See what happened according to Kibana

  1. Query Kibana for “firehose”. Click on [Add] next to “full_log” for readability. Change the scale from “Auto” to “Second”.
  1. Notice that the flooding events only arrived at the Wazuh manager at a rate of 50 EPS, our intended limit. The client buffer EPS limit worked!
  2. Notice that only 8,306 hits are reported for a flood. It appears some of the flooded events were lost.
  3. Expand one of the “firehose” records and compare the field values to the script you used to produce these records.
  1. Query Kibana for “agent_flooding”. Click [Add] additionally next to “rule.description” and “data.level” for readability.
  1. Observe how Wazuh alerts us at various stages of a flooding event so that we can know when we need to intervene with an over-logging system that is not recovering to a normal state on its own.

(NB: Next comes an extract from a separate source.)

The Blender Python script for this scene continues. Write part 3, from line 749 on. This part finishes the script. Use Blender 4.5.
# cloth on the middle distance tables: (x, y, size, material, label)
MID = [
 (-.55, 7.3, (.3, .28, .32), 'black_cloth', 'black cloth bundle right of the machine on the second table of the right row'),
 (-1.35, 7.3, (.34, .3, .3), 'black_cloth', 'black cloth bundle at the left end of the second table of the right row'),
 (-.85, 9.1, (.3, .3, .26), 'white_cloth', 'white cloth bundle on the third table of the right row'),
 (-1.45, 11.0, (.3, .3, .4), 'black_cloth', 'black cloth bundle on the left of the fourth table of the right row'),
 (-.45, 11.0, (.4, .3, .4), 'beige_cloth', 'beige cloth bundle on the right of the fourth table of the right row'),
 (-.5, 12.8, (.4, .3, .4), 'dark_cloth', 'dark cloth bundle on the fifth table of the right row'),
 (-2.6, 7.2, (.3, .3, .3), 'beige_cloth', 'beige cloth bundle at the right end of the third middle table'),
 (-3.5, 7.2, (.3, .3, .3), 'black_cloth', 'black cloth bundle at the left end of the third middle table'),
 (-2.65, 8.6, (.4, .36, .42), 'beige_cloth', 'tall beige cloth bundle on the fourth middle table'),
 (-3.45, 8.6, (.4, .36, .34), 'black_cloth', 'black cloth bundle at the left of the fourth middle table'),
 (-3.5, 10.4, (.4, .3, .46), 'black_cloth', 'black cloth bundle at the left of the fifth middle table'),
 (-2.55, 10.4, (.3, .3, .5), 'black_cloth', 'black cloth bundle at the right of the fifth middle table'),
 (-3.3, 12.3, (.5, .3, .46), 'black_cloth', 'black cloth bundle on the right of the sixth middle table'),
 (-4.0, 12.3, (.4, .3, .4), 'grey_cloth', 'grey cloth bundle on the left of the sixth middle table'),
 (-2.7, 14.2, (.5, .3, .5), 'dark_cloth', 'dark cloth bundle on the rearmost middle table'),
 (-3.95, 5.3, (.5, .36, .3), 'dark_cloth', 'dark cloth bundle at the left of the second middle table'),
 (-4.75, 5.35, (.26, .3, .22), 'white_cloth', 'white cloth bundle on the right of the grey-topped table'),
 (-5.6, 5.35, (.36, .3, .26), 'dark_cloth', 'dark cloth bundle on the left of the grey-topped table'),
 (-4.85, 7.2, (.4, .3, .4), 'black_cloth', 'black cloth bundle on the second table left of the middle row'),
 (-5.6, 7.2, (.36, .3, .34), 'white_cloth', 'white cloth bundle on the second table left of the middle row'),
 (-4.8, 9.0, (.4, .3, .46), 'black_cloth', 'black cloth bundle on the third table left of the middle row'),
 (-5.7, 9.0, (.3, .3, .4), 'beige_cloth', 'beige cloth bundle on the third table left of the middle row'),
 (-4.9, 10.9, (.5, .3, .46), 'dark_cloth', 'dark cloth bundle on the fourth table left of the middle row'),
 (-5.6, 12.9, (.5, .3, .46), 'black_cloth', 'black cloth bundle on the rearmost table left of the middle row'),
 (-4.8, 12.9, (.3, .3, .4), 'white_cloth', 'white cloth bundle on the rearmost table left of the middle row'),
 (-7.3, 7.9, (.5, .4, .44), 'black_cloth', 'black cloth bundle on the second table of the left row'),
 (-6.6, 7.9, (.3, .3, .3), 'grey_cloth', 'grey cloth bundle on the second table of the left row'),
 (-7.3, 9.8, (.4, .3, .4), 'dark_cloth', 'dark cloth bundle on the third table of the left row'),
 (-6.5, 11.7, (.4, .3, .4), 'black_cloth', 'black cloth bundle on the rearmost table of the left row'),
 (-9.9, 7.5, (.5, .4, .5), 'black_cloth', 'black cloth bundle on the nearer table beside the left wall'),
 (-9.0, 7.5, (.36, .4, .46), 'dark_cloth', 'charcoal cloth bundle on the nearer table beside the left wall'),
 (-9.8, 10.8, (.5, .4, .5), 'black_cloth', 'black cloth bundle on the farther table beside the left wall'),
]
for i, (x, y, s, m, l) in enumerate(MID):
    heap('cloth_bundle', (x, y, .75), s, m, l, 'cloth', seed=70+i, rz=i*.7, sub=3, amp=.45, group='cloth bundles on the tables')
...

Return settings back to normal

  1. In linux-agent, edit the <client_buffer> section of /var/ossec/etc/ossec.conf file back to this:

    <client_buffer>
        <!-- Agent buffer options -->
        <disabled>no</disabled>
        <queue_size>5000</queue_size>
        <events_per_second>500</events_per_second>
    </client_buffer>
    
  2. Restart the Wazuh agent:

    1. For Systemd:
    # systemctl restart wazuh-agent
    
    1. For SysV Init:
    # service wazuh-agent restart
    
  3. In wazuh-manager, edit the <alerts> section of /var/ossec/etc/ossec.conf file back to this:

<alerts>
    <log_alert_level>3</log_alert_level>
    <email_alert_level>12</email_alert_level>
</alerts>
  1. Restart the Wazuh manager:
  1. For Systemd:
# systemctl restart wazuh-manager
  1. For SysV Init:
# service wazuh-manager restart

Congratulations on completing this lab. You survived the log flood!